Alongside successful BIDs in upscale and gentrifying communities like University City, Manayunk, and Chestnut Hill are struggling BIDs in areas that are less well-off. Because BIDs rely on mandatory or voluntary assessments from property or business owners, a weak commercial sector can limit a BID’s income. In the working-class Germantown neighborhood, a BID formed to serve its bustling but threadbare commercial district has struggled to survive on limited revenues generated by the depressed values of the real estate in its service area. The same holds true for the Passyunk Avenue BID in a moderate-income section of South Philadelphia, where a limited budget has constrained the BID from fulfilling its founders’ expectations.
BIDs in commercial or industrial areas have also experienced conflicting results. The City Avenue BID, which straddles two dif-ferent municipal jurisdictions, serves an auto-oriented commercial corridor and generates a healthy $1 million in annual assessments. David Cohen, a founding member and former Executive Director of the City Avenue BID, says the BID has provided a forum for greater cooperation among elected officials and municipal agencies on both sides of the city line and helped achieve a 40 percent drop in crime over five years in the BID service area. More difficult to achieve, says Cohen, was coordinated economic development, retail attraction, or streetscape improvement initiatives. “It was a real challenge to manage two jurisdictions on zoning issues and development projects,” recalls Cohen. He found that gas stations and fast food restaurants were not interested in suggestions for making their properties more attractive from an urban design perspective.
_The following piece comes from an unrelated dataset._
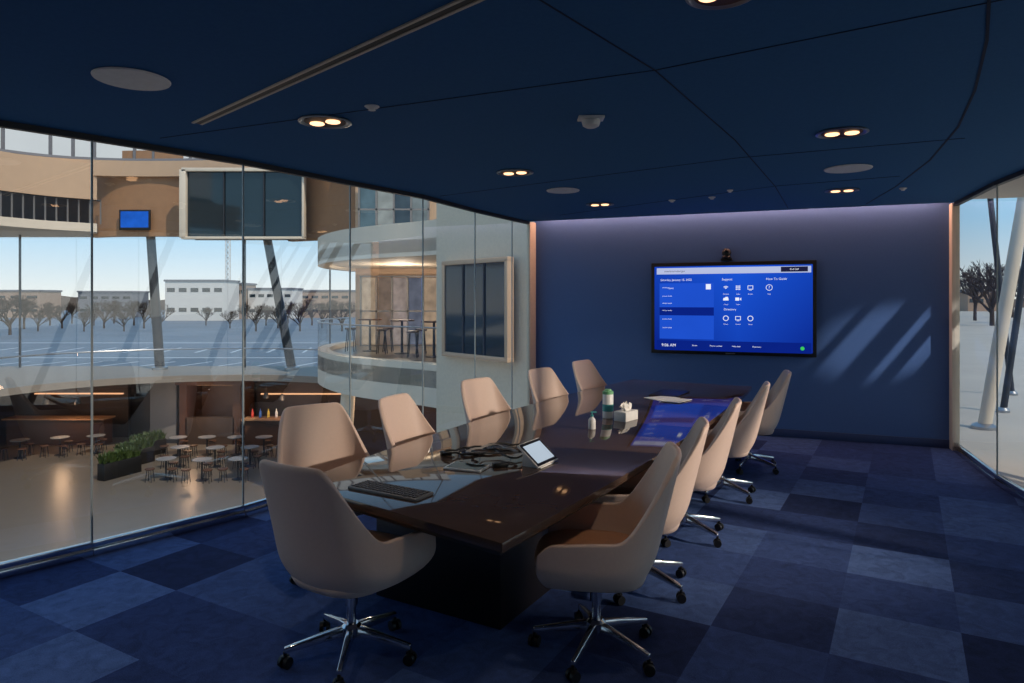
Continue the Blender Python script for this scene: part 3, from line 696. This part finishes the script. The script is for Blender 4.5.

Houstoun, the BID consultant, believes that the impact of BIDs is also limited by lack of governmental support for BID development. He argues, “The City provides no support, really. If not for individual City Council members, there might be no BIDs at all.” By contrast, Houstoun cites the many ways in which New York City provides resources and support to help fledgling BID organizations become successful agents of change in their communities. “In Philadelphia,” Houstoun has observed, “the city economic development apparatus seems to be uninterested” in BIDs.
The record of BIDs in Philadelphia makes clear that neighborhoods without the resources of Center City or Chestnut Hill cannot sustain effective BIDs without external help. Even the CCD’s Levy recognizes that “Other revenue streams such as parking revenues and state and foundation grants need to be identified in order to have effective programs and services.” Without new outside funding, too many of Philadelphia’s BIDs will fail to perform at their potential. In the end, this hurts the neighborhoods—and the people—who need the economic development opportunities that BIDs can provide the most.